Vamos considerar o seguinte exemplo: no curso de uma evocação goética, com a intenção de fazer com que um daemon se manifeste, o magista recebe uma carga de sensações e informações mentais relacionadas à entidade evocada. Isso está acontecendo notoriamente dentro de sua cabeça. Nesse caso, é uma invocação ou uma evocação?
Pode-se defender os dois pontos de vista. É possível dizer que ainda é uma evocação, e que essa foi apenas uma forma da entidade se comunicar. Também pode-se dizer que se trata de uma invocação, pois o “eu” do magista cedeu espaço para essa inteligência. Sim, em alguns casos a linha que separa as duas coisas não está muito clara. E, na verdade, encaixar uma determinada experiência dentro de uma ou outra definição não passa de uma tecnicalidade. A experiência não é afetada nem se torna menos válida, independentemente da classificação.
Alguns Conselhos
Se você está interessado em trabalhar com invocações e evocações, é importante ter o seguinte em mente:
- Até que você tenha alguma experiência, invoque coisas superiores, evoque coisas inferiores. Você não quer que uma inteligência limitada e até mesmo “suja” se aposse da sua consciência. E você (provavelmente) não terá a cara de pau de tentar dar ordens a um deus nórdico poderosíssimo. Portanto, invoque elementos e deuses; evoque elementais e servidores. Pelo menos até conquistar confiança para fazer diferente.
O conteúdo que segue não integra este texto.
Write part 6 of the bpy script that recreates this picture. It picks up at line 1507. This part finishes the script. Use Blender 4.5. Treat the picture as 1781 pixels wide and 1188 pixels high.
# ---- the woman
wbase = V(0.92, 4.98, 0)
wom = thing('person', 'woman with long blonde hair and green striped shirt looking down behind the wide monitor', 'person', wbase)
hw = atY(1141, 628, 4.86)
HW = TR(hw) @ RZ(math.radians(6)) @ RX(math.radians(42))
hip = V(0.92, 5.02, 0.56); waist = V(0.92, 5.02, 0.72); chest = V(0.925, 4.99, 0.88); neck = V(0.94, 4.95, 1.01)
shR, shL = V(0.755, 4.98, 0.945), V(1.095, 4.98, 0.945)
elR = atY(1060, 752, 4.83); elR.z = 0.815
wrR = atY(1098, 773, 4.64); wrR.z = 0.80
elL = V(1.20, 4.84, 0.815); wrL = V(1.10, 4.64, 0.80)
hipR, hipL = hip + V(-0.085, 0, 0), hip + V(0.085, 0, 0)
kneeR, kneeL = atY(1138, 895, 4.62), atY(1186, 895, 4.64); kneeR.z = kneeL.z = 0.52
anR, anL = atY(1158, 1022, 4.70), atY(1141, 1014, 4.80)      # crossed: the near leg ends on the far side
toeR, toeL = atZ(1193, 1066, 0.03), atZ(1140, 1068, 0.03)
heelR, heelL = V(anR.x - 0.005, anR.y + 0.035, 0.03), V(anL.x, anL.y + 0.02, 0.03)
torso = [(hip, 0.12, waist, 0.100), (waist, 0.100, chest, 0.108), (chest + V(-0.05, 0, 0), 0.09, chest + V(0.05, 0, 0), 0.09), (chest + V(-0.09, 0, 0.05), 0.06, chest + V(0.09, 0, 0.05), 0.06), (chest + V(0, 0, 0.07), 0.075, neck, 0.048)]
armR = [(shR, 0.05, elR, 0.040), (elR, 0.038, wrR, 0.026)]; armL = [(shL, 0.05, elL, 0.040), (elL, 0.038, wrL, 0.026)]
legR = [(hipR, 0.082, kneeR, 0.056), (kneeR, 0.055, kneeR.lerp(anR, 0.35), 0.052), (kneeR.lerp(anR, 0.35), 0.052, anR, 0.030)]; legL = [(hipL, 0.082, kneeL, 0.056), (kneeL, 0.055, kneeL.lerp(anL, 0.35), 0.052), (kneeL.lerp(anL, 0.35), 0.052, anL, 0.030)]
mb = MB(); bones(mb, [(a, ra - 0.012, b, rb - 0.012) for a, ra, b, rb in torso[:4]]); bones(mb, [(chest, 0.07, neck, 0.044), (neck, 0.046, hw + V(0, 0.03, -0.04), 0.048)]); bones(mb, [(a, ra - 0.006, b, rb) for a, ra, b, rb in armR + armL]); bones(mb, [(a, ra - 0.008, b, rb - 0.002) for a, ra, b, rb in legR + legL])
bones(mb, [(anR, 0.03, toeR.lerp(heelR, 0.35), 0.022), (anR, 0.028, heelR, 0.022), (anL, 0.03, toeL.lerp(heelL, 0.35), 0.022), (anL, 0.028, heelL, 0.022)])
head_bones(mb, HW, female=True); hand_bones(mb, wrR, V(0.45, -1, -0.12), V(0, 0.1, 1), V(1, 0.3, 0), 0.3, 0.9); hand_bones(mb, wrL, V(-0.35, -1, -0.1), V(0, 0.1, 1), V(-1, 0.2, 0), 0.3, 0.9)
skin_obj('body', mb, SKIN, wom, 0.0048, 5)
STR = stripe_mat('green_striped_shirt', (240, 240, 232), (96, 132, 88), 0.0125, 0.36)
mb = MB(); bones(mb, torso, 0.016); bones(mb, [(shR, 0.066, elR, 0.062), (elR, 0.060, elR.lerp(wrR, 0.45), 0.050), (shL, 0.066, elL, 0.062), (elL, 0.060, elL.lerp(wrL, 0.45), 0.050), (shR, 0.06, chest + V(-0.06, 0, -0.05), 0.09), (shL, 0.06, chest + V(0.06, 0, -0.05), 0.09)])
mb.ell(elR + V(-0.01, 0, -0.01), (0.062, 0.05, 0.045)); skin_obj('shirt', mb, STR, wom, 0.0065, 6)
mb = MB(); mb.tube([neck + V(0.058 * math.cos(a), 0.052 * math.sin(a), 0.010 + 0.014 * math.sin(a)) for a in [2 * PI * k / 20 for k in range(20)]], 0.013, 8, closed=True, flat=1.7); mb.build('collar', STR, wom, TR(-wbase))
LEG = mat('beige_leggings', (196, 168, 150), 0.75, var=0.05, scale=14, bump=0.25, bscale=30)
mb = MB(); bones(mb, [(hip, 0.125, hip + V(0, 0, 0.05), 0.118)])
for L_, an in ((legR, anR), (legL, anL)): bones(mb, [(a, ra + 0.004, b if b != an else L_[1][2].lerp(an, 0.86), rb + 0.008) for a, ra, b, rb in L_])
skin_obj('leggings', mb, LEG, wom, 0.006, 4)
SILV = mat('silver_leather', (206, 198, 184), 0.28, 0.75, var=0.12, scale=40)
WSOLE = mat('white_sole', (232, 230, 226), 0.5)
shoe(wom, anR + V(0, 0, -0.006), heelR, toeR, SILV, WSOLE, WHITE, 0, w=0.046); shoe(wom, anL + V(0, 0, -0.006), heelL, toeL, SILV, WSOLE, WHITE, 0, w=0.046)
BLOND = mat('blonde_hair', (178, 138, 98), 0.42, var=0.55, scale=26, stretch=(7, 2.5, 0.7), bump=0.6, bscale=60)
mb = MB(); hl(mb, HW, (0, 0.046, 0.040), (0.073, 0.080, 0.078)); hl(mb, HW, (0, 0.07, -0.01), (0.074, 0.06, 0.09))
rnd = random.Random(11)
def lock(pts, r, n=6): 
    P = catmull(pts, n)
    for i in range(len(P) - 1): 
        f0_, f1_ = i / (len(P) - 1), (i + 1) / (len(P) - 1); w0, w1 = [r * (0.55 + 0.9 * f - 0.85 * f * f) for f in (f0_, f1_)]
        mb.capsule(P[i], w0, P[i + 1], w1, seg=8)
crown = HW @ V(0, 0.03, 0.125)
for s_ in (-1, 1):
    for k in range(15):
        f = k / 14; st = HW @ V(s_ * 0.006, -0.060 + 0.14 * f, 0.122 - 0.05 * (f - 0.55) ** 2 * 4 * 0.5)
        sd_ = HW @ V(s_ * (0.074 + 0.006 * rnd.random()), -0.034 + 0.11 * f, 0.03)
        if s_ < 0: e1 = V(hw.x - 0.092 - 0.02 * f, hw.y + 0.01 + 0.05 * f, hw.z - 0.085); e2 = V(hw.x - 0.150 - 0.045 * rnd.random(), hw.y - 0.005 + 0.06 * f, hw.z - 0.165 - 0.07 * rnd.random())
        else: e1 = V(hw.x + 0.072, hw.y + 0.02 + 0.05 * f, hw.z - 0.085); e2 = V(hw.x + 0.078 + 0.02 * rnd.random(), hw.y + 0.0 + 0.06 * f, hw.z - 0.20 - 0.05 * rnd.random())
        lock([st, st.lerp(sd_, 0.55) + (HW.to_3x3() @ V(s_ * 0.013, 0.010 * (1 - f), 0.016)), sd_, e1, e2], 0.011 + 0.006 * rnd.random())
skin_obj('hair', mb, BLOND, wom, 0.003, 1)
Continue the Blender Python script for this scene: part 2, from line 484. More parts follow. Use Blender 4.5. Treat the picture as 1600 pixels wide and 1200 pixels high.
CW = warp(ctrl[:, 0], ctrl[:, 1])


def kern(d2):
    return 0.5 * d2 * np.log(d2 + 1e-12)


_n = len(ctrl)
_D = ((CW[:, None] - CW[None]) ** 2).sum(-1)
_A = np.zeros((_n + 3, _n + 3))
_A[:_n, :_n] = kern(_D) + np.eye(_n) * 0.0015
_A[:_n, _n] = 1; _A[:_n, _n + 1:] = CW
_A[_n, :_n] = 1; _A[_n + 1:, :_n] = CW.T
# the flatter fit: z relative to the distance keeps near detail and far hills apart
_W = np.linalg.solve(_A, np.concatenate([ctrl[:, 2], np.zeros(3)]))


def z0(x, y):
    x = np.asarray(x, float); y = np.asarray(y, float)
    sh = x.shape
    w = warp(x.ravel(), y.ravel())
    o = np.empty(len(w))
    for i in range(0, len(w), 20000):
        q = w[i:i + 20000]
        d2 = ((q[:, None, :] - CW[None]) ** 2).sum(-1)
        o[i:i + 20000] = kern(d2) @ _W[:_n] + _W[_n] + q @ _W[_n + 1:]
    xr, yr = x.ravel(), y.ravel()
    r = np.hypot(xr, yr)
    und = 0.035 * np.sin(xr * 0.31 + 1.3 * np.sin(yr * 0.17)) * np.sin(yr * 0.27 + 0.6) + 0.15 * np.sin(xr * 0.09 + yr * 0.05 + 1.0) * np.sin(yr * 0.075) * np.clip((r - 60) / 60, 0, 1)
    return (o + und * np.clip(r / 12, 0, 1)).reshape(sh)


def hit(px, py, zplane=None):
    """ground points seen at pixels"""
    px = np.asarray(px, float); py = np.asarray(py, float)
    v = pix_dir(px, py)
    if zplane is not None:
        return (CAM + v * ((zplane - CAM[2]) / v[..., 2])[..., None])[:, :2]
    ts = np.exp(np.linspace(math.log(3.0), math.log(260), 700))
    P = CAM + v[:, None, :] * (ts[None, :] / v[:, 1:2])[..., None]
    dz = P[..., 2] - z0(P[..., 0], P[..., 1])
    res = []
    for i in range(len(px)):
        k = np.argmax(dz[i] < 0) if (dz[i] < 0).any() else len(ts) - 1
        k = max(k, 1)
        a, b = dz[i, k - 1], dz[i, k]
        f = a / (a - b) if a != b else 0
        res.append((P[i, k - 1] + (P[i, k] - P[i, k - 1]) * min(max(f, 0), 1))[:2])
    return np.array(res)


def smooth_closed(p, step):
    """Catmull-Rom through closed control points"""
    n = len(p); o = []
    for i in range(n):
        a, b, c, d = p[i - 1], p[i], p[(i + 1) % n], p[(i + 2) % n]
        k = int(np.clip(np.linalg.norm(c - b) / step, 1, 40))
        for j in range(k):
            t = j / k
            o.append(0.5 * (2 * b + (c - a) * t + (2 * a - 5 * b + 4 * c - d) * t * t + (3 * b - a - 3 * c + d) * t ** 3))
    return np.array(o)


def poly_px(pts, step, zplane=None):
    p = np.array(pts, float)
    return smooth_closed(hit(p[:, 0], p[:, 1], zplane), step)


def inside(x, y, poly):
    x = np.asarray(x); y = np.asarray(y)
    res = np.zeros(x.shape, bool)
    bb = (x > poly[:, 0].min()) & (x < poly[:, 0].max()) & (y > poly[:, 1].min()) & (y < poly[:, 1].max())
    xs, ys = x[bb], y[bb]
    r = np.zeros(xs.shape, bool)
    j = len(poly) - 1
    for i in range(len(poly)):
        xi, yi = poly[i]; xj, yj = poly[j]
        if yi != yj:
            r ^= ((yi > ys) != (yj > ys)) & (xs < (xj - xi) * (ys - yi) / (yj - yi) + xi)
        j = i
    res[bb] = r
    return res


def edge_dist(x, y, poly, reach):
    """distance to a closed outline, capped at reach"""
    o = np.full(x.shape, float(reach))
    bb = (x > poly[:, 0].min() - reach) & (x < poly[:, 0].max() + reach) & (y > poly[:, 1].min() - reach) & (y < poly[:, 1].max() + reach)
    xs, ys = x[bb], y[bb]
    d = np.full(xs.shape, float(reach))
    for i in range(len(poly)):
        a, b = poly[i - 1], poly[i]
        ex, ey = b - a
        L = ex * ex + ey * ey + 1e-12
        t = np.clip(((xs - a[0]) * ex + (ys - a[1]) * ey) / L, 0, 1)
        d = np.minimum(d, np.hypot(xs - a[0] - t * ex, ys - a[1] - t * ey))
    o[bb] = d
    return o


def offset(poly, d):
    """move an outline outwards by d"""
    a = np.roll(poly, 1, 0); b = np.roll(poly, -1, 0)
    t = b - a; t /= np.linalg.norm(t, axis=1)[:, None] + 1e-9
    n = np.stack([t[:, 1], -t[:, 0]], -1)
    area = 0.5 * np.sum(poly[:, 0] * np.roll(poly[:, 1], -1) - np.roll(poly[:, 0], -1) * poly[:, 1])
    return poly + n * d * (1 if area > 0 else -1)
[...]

- A não ser em casos específicos de invocação, faça banimentos. Sempre. Sem banimentos, há risco real de obsessão pela entidade com que se trabalha, e isso não é legal. Você não quer levar resíduos energéticos que não te pertencem para o seu cotidiano. (A não ser, é claro, que você queira.)
Para saber mais sobre invocação e evocação, de forma direta e sem enrolação, a melhor referência para entender o assunto é o Liber Null e Psiconauta, de Peter J. Carroll. Leitura recomendada para qualquer um que se interesse pelo tema.